Data listing:

************

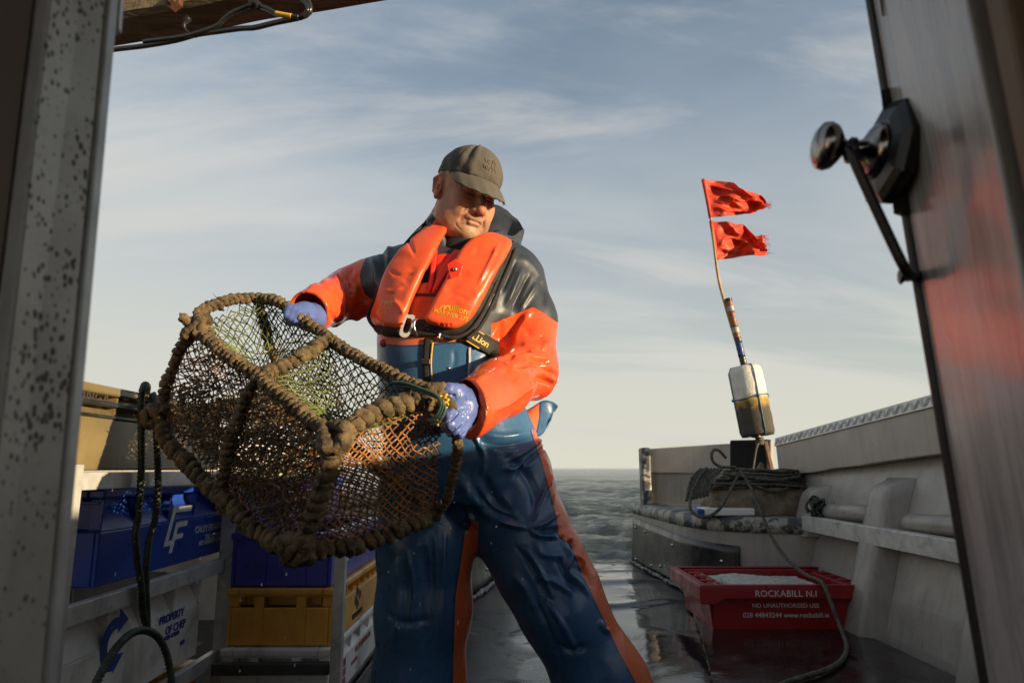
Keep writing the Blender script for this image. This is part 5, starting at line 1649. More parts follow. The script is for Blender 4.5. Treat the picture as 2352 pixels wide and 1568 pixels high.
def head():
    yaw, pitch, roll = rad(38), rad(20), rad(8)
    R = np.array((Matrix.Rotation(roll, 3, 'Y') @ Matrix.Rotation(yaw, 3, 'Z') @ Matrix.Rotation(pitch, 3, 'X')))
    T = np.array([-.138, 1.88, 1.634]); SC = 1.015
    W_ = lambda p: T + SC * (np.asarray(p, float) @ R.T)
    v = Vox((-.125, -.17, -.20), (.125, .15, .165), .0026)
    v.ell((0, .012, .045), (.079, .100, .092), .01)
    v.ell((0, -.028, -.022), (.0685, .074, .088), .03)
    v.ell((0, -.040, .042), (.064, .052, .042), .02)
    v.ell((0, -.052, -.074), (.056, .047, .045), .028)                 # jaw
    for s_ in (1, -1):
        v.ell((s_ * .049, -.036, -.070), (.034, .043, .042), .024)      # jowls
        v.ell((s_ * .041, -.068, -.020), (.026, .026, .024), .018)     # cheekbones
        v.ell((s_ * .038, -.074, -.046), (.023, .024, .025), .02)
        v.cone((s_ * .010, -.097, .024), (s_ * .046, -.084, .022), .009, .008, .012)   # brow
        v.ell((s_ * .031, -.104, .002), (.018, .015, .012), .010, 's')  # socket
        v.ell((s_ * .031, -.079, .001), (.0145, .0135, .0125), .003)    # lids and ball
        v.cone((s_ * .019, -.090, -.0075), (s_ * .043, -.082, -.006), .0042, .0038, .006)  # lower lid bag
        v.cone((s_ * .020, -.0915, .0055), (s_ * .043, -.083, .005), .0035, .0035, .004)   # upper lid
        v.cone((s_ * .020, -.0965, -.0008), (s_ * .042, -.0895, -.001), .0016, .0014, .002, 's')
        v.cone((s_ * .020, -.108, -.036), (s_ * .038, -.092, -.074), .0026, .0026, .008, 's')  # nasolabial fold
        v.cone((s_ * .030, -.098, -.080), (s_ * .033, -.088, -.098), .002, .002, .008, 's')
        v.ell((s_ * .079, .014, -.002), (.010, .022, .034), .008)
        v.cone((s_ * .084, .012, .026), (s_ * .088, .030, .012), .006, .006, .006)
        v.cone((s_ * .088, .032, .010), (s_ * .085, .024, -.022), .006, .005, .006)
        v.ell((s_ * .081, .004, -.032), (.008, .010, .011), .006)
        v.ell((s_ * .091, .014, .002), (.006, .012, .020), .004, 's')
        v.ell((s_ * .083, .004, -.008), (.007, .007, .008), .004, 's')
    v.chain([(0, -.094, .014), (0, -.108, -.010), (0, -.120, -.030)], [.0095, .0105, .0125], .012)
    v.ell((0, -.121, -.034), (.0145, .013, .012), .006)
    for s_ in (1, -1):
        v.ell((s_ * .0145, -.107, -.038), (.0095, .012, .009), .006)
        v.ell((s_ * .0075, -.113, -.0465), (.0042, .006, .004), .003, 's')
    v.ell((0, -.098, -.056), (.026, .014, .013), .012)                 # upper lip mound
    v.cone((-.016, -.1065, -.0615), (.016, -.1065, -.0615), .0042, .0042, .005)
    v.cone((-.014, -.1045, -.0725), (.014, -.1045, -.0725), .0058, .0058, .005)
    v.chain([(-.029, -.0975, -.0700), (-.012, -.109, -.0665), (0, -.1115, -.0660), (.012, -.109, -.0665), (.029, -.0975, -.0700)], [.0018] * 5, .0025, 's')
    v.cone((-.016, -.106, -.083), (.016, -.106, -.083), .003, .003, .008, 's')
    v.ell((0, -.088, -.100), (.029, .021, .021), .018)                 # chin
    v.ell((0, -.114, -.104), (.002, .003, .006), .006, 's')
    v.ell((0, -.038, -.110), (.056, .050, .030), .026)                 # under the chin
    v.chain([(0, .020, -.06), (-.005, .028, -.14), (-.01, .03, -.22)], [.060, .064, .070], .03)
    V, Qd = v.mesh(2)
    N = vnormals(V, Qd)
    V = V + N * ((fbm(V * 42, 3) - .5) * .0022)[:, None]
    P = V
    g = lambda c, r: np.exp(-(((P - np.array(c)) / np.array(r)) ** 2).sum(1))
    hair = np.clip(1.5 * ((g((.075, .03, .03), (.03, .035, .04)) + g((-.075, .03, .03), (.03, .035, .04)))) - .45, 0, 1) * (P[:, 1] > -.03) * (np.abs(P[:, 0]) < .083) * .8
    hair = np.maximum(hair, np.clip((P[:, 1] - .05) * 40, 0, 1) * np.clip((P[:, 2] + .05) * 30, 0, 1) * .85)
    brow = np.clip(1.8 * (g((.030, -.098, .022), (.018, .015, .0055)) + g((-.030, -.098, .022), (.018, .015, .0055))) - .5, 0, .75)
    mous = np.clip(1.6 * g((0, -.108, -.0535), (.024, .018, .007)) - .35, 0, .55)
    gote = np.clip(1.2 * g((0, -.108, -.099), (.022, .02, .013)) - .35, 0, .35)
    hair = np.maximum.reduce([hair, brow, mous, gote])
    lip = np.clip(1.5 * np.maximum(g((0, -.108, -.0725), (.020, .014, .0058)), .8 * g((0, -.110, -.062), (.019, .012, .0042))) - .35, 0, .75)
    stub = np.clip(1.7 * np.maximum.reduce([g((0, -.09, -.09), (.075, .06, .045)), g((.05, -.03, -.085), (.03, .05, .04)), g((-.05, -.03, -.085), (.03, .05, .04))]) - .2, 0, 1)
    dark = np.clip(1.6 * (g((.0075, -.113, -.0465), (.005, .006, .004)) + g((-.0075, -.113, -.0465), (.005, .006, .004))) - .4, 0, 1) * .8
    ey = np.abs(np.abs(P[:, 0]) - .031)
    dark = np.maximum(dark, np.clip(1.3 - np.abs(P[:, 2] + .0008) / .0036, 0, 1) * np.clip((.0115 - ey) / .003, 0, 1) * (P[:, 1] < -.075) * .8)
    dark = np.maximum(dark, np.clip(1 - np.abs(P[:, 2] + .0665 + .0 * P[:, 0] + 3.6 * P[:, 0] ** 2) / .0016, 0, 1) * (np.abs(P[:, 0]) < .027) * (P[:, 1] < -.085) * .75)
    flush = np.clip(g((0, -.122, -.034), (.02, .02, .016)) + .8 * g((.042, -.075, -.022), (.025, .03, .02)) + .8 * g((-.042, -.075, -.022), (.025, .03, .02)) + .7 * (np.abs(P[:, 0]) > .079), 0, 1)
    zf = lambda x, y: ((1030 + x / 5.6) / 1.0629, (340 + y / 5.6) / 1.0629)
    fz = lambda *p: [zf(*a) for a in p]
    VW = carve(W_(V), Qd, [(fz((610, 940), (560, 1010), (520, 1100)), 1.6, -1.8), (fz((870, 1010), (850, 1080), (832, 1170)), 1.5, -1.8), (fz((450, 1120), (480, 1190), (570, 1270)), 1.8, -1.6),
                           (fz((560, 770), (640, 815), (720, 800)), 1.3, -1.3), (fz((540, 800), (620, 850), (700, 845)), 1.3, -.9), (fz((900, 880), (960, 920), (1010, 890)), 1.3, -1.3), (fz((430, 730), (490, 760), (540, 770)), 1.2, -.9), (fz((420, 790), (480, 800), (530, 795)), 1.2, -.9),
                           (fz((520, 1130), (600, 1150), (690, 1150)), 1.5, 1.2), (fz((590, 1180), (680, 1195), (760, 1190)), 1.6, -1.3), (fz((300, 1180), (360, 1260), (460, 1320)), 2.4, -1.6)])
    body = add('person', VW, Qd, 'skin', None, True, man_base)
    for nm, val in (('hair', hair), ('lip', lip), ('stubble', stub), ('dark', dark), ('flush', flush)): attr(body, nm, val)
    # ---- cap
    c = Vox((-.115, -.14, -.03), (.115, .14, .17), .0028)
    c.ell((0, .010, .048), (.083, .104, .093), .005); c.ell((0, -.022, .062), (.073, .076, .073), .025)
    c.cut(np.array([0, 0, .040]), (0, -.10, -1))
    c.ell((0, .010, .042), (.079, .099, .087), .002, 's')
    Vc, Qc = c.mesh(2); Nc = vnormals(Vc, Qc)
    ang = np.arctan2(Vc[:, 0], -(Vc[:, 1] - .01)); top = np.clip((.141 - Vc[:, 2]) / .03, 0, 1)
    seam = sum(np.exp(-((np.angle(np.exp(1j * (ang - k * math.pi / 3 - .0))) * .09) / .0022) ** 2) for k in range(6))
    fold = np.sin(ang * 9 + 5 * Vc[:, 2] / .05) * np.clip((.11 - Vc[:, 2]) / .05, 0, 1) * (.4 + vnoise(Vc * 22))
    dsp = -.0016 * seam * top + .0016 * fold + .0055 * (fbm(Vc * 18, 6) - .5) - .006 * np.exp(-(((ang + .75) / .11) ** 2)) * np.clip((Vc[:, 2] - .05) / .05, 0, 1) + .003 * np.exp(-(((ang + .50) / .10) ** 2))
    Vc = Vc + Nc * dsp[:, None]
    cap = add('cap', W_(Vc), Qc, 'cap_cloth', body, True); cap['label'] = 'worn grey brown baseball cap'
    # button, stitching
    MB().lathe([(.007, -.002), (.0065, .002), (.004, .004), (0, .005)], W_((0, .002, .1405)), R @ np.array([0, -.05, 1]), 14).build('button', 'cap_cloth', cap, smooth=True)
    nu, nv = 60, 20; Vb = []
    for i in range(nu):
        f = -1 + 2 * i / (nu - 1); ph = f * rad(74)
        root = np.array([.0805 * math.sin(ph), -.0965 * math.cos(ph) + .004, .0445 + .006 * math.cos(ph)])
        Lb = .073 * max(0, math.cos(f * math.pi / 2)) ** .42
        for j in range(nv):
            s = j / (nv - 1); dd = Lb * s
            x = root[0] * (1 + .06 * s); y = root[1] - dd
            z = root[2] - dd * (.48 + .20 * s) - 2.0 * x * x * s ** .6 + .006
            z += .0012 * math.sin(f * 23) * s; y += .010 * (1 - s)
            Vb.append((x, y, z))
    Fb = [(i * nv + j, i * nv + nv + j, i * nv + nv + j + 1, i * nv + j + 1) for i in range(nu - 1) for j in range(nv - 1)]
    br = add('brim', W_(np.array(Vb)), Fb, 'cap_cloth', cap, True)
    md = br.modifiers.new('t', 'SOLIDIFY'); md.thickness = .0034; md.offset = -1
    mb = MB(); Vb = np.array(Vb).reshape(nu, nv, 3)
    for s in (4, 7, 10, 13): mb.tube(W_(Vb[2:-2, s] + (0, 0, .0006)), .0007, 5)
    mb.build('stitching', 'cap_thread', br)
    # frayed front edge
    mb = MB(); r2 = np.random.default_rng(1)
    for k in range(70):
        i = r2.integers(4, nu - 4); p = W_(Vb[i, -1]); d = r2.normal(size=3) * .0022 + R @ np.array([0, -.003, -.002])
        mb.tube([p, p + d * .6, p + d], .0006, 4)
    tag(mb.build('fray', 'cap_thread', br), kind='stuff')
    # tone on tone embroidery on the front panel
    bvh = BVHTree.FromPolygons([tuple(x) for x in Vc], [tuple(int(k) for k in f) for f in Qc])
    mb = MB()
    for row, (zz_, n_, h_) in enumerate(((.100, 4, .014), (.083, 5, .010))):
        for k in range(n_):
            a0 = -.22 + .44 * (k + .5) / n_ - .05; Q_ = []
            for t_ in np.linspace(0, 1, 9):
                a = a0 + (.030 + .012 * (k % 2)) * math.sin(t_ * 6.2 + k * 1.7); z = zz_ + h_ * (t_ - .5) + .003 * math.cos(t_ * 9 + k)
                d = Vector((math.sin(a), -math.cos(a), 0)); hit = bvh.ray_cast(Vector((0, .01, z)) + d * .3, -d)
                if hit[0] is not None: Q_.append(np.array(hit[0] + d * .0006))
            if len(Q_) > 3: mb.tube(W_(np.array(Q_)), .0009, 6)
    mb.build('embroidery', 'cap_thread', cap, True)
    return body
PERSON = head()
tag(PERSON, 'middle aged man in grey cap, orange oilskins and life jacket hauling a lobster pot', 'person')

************

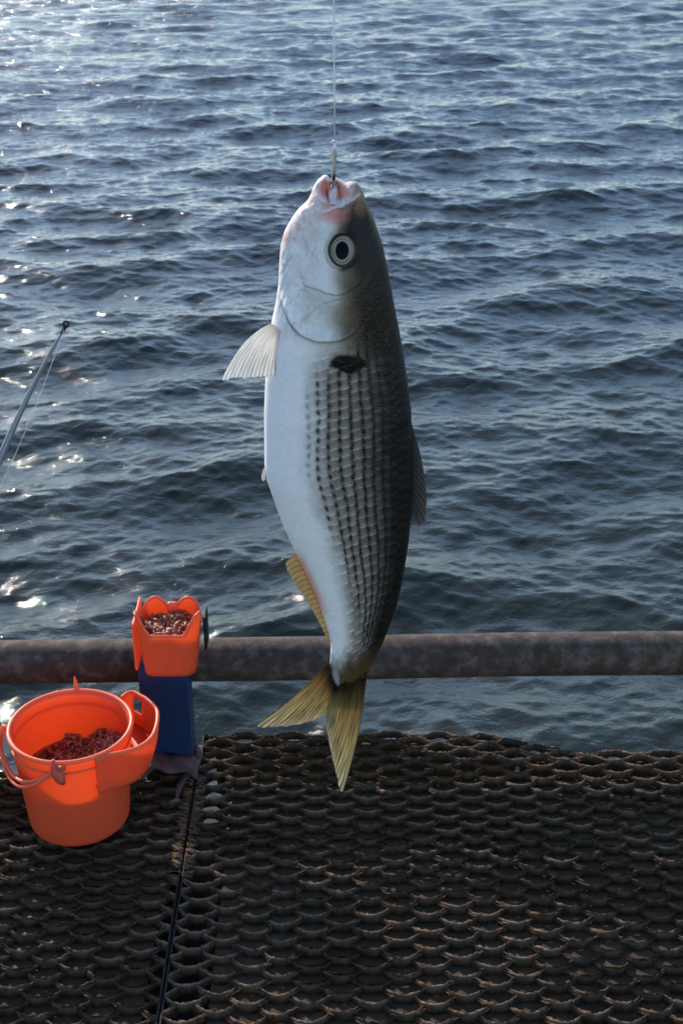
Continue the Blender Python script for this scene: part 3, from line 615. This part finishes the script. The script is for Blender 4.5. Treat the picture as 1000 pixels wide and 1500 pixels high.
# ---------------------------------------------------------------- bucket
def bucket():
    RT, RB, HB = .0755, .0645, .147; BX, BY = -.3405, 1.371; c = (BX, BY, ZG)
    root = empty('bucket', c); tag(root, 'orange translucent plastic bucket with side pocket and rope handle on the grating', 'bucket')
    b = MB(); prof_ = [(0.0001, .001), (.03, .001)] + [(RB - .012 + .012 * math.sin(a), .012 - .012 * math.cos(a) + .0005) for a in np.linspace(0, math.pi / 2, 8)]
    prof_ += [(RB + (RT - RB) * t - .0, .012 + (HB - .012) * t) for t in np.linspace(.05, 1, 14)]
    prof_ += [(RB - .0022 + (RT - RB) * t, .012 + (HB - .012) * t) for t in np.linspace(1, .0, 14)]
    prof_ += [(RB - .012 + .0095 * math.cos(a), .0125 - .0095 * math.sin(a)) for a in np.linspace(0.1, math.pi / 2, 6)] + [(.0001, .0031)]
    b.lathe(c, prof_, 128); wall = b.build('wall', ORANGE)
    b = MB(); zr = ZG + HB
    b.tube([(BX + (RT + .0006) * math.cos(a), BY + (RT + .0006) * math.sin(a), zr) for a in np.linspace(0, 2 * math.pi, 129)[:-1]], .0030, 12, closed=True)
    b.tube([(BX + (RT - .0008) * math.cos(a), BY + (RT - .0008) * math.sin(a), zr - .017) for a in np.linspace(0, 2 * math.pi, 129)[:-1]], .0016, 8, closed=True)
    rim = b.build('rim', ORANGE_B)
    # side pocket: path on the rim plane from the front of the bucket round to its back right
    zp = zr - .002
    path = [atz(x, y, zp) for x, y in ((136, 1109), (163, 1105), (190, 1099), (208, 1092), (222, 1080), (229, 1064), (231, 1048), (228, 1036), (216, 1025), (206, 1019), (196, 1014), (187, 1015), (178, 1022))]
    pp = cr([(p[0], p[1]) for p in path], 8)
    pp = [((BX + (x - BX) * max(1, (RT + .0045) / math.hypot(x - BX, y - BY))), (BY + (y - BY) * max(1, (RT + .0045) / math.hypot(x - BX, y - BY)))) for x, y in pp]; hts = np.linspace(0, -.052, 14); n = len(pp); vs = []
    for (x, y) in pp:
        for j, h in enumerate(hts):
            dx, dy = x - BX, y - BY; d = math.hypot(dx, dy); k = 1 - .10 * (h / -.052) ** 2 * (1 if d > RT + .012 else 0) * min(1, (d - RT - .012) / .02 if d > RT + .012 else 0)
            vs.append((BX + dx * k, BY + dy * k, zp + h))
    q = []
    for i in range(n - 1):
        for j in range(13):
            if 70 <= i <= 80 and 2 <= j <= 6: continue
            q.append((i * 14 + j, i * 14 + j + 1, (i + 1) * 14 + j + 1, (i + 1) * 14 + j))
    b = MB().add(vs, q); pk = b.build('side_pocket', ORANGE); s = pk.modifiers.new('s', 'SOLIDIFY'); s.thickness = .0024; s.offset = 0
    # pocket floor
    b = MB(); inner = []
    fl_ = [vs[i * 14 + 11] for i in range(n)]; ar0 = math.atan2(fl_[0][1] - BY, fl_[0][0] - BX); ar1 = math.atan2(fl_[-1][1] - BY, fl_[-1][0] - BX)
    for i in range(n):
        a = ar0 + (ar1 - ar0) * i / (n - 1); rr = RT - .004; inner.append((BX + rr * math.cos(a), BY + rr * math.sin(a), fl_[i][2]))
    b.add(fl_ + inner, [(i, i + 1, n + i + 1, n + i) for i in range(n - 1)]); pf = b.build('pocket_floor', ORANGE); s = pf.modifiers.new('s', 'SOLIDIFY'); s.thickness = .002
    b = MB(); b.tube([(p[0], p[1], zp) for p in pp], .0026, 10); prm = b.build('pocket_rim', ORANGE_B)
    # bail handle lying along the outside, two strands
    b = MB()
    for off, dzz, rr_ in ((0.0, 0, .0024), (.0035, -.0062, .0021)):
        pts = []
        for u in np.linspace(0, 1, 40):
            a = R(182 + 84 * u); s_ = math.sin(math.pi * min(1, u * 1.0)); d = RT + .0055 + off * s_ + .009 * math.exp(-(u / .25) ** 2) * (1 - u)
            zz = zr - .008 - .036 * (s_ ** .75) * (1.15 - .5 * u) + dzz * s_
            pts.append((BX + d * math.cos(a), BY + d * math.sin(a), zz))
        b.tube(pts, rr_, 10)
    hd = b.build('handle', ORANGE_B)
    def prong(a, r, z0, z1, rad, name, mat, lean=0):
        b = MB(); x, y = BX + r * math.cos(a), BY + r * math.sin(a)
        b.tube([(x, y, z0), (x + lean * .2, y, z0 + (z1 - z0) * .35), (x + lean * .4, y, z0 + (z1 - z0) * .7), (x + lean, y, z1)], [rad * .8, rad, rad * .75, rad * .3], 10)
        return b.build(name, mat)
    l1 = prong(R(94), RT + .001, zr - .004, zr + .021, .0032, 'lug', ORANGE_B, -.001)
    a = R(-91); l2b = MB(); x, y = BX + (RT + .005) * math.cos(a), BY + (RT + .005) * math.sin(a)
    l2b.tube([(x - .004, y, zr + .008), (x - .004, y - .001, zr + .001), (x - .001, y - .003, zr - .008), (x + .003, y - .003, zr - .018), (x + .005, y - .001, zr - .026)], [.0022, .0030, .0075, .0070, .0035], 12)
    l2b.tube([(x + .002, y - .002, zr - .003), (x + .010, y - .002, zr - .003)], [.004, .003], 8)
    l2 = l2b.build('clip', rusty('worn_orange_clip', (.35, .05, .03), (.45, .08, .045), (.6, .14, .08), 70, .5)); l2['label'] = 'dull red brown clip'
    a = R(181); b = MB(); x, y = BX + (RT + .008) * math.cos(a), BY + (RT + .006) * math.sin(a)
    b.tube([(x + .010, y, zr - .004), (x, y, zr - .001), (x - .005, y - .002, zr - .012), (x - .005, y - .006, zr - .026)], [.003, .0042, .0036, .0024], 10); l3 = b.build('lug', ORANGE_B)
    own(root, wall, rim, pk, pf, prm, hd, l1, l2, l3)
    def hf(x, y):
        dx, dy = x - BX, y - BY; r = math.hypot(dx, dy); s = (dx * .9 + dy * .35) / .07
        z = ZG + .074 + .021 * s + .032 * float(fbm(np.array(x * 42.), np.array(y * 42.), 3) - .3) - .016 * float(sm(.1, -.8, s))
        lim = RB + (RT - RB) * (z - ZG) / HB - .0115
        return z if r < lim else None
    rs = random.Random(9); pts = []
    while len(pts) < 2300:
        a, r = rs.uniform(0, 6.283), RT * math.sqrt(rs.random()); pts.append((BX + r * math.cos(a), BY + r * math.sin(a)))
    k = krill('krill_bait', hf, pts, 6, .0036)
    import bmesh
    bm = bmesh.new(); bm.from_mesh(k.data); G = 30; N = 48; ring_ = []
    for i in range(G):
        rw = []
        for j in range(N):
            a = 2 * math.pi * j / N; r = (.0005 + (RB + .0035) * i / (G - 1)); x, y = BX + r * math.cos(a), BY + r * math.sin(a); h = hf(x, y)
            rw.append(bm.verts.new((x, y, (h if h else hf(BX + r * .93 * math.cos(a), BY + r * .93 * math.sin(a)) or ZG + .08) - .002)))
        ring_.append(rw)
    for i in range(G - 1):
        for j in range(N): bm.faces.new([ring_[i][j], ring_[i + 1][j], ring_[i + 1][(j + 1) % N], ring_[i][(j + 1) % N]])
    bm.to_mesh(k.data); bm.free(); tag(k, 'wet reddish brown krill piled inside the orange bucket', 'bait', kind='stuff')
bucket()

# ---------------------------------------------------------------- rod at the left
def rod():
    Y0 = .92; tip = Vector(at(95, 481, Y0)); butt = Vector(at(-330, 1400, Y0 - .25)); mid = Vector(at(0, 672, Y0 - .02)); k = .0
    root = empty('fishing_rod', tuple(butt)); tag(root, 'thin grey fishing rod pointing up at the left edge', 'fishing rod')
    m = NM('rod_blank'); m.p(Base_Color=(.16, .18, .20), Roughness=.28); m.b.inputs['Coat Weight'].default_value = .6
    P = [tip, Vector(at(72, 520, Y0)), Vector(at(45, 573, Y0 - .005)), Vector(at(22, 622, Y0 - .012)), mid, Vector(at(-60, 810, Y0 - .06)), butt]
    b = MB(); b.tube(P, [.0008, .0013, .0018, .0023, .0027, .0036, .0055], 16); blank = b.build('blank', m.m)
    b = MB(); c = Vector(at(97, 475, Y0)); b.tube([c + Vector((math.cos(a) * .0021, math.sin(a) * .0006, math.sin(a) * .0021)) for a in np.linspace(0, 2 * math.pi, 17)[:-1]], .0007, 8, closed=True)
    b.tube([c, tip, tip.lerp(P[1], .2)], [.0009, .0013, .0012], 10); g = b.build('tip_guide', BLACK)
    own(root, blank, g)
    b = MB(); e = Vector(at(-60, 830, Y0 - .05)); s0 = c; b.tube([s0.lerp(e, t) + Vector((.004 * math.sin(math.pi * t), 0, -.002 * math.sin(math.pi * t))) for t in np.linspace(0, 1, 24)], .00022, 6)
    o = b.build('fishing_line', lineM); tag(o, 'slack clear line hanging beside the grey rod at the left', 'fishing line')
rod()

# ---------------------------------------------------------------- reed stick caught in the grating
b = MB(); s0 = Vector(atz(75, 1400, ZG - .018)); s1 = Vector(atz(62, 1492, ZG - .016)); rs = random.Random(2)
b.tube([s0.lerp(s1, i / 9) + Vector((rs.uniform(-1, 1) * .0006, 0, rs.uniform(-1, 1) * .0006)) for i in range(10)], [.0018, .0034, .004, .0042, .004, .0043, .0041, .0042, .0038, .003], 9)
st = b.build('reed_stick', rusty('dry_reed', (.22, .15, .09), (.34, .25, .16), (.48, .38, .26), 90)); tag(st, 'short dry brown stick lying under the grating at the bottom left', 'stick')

************

Objective:
Using the listing above, show each line holding the string "Treat".

Final answer:
Keep writing the Blender script for this image. This is part 5, starting at line 1649. More parts follow. The script is for Blender 4.5. Treat the picture as 2352 pixels wide and 1568 pixels high.
Continue the Blender Python script for this scene: part 3, from line 615. This part finishes the script. The script is for Blender 4.5. Treat the picture as 1000 pixels wide and 1500 pixels high.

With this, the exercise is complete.